SUPPLIED MATERIAL.

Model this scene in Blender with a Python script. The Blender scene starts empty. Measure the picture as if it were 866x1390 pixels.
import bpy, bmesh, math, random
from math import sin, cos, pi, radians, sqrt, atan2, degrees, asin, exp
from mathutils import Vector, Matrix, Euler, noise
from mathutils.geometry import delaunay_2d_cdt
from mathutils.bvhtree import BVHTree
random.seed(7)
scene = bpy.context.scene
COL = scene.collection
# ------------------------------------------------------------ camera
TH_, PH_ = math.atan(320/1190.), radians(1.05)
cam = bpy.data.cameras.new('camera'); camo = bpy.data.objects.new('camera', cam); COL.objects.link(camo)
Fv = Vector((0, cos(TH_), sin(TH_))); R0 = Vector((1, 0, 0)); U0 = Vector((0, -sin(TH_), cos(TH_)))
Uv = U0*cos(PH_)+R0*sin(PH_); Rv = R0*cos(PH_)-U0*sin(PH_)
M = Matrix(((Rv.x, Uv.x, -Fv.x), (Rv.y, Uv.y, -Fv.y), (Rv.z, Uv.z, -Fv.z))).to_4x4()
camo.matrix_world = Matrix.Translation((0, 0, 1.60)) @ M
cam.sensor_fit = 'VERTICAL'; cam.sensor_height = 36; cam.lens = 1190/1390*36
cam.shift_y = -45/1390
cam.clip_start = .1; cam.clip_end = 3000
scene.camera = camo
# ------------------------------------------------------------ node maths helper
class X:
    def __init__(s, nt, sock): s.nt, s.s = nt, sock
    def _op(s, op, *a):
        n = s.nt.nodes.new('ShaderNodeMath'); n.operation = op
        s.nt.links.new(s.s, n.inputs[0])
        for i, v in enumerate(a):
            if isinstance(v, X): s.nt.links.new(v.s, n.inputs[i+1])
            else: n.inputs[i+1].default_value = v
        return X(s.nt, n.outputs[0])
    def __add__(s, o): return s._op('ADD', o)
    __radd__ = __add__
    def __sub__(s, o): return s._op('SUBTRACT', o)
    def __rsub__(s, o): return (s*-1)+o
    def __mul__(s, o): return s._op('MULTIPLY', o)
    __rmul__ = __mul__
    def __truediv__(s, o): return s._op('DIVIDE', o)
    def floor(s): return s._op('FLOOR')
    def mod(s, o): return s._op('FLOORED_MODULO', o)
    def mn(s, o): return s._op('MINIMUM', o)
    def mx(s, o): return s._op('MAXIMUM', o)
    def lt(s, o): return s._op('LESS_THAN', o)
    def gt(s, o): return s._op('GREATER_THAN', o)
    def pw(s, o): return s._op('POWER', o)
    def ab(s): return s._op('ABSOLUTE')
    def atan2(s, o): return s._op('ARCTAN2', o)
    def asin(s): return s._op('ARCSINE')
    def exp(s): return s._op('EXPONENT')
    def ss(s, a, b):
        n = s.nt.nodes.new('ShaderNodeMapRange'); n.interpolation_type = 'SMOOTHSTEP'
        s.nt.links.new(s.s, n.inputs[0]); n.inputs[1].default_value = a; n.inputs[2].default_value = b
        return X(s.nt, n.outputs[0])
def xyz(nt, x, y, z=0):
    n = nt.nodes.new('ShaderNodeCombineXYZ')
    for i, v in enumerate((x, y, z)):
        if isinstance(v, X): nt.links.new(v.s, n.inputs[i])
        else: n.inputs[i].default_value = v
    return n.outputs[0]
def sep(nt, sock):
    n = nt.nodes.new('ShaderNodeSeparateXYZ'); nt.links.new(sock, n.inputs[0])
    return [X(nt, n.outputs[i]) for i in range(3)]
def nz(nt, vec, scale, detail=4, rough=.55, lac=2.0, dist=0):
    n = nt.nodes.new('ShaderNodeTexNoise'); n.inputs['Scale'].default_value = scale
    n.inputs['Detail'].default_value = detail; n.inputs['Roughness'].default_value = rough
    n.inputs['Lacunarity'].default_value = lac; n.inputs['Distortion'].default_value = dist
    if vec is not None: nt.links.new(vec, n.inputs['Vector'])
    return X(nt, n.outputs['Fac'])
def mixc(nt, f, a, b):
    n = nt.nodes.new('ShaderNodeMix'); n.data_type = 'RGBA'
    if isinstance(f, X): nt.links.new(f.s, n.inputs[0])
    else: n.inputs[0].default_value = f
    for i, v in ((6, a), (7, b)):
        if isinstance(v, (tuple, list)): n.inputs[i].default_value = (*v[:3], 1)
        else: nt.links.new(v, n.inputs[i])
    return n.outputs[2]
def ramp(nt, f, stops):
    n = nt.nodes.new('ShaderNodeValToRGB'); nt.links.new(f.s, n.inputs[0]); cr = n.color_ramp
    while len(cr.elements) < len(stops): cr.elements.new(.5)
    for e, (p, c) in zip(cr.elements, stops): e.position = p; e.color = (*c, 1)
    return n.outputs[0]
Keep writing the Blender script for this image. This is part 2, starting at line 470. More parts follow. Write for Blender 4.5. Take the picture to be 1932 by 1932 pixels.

GOAL. Quote the data above in full, changing nothing.

ANSWER TO THIS PROBLEM.
Model this scene in Blender with a Python script. The Blender scene starts empty. Measure the picture as if it were 866x1390 pixels.
import bpy, bmesh, math, random
from math import sin, cos, pi, radians, sqrt, atan2, degrees, asin, exp
from mathutils import Vector, Matrix, Euler, noise
from mathutils.geometry import delaunay_2d_cdt
from mathutils.bvhtree import BVHTree
random.seed(7)
scene = bpy.context.scene
COL = scene.collection
# ------------------------------------------------------------ camera
TH_, PH_ = math.atan(320/1190.), radians(1.05)
cam = bpy.data.cameras.new('camera'); camo = bpy.data.objects.new('camera', cam); COL.objects.link(camo)
Fv = Vector((0, cos(TH_), sin(TH_))); R0 = Vector((1, 0, 0)); U0 = Vector((0, -sin(TH_), cos(TH_)))
Uv = U0*cos(PH_)+R0*sin(PH_); Rv = R0*cos(PH_)-U0*sin(PH_)
M = Matrix(((Rv.x, Uv.x, -Fv.x), (Rv.y, Uv.y, -Fv.y), (Rv.z, Uv.z, -Fv.z))).to_4x4()
camo.matrix_world = Matrix.Translation((0, 0, 1.60)) @ M
cam.sensor_fit = 'VERTICAL'; cam.sensor_height = 36; cam.lens = 1190/1390*36
cam.shift_y = -45/1390
cam.clip_start = .1; cam.clip_end = 3000
scene.camera = camo
# ------------------------------------------------------------ node maths helper
class X:
    def __init__(s, nt, sock): s.nt, s.s = nt, sock
    def _op(s, op, *a):
        n = s.nt.nodes.new('ShaderNodeMath'); n.operation = op
        s.nt.links.new(s.s, n.inputs[0])
        for i, v in enumerate(a):
            if isinstance(v, X): s.nt.links.new(v.s, n.inputs[i+1])
            else: n.inputs[i+1].default_value = v
        return X(s.nt, n.outputs[0])
    def __add__(s, o): return s._op('ADD', o)
    __radd__ = __add__
    def __sub__(s, o): return s._op('SUBTRACT', o)
    def __rsub__(s, o): return (s*-1)+o
    def __mul__(s, o): return s._op('MULTIPLY', o)
    __rmul__ = __mul__
    def __truediv__(s, o): return s._op('DIVIDE', o)
    def floor(s): return s._op('FLOOR')
    def mod(s, o): return s._op('FLOORED_MODULO', o)
    def mn(s, o): return s._op('MINIMUM', o)
    def mx(s, o): return s._op('MAXIMUM', o)
    def lt(s, o): return s._op('LESS_THAN', o)
    def gt(s, o): return s._op('GREATER_THAN', o)
    def pw(s, o): return s._op('POWER', o)
    def ab(s): return s._op('ABSOLUTE')
    def atan2(s, o): return s._op('ARCTAN2', o)
    def asin(s): return s._op('ARCSINE')
    def exp(s): return s._op('EXPONENT')
    def ss(s, a, b):
        n = s.nt.nodes.new('ShaderNodeMapRange'); n.interpolation_type = 'SMOOTHSTEP'
        s.nt.links.new(s.s, n.inputs[0]); n.inputs[1].default_value = a; n.inputs[2].default_value = b
        return X(s.nt, n.outputs[0])
def xyz(nt, x, y, z=0):
    n = nt.nodes.new('ShaderNodeCombineXYZ')
    for i, v in enumerate((x, y, z)):
        if isinstance(v, X): nt.links.new(v.s, n.inputs[i])
        else: n.inputs[i].default_value = v
    return n.outputs[0]
def sep(nt, sock):
    n = nt.nodes.new('ShaderNodeSeparateXYZ'); nt.links.new(sock, n.inputs[0])
    return [X(nt, n.outputs[i]) for i in range(3)]
def nz(nt, vec, scale, detail=4, rough=.55, lac=2.0, dist=0):
    n = nt.nodes.new('ShaderNodeTexNoise'); n.inputs['Scale'].default_value = scale
    n.inputs['Detail'].default_value = detail; n.inputs['Roughness'].default_value = rough
    n.inputs['Lacunarity'].default_value = lac; n.inputs['Distortion'].default_value = dist
    if vec is not None: nt.links.new(vec, n.inputs['Vector'])
    return X(nt, n.outputs['Fac'])
def mixc(nt, f, a, b):
    n = nt.nodes.new('ShaderNodeMix'); n.data_type = 'RGBA'
    if isinstance(f, X): nt.links.new(f.s, n.inputs[0])
    else: n.inputs[0].default_value = f
    for i, v in ((6, a), (7, b)):
        if isinstance(v, (tuple, list)): n.inputs[i].default_value = (*v[:3], 1)
        else: nt.links.new(v, n.inputs[i])
    return n.outputs[2]
def ramp(nt, f, stops):
    n = nt.nodes.new('ShaderNodeValToRGB'); nt.links.new(f.s, n.inputs[0]); cr = n.color_ramp
    while len(cr.elements) < len(stops): cr.elements.new(.5)
    for e, (p, c) in zip(cr.elements, stops): e.position = p; e.color = (*c, 1)
    return n.outputs[0]
Keep writing the Blender script for this image. This is part 2, starting at line 470. More parts follow. Write for Blender 4.5. Take the picture to be 1932 by 1932 pixels.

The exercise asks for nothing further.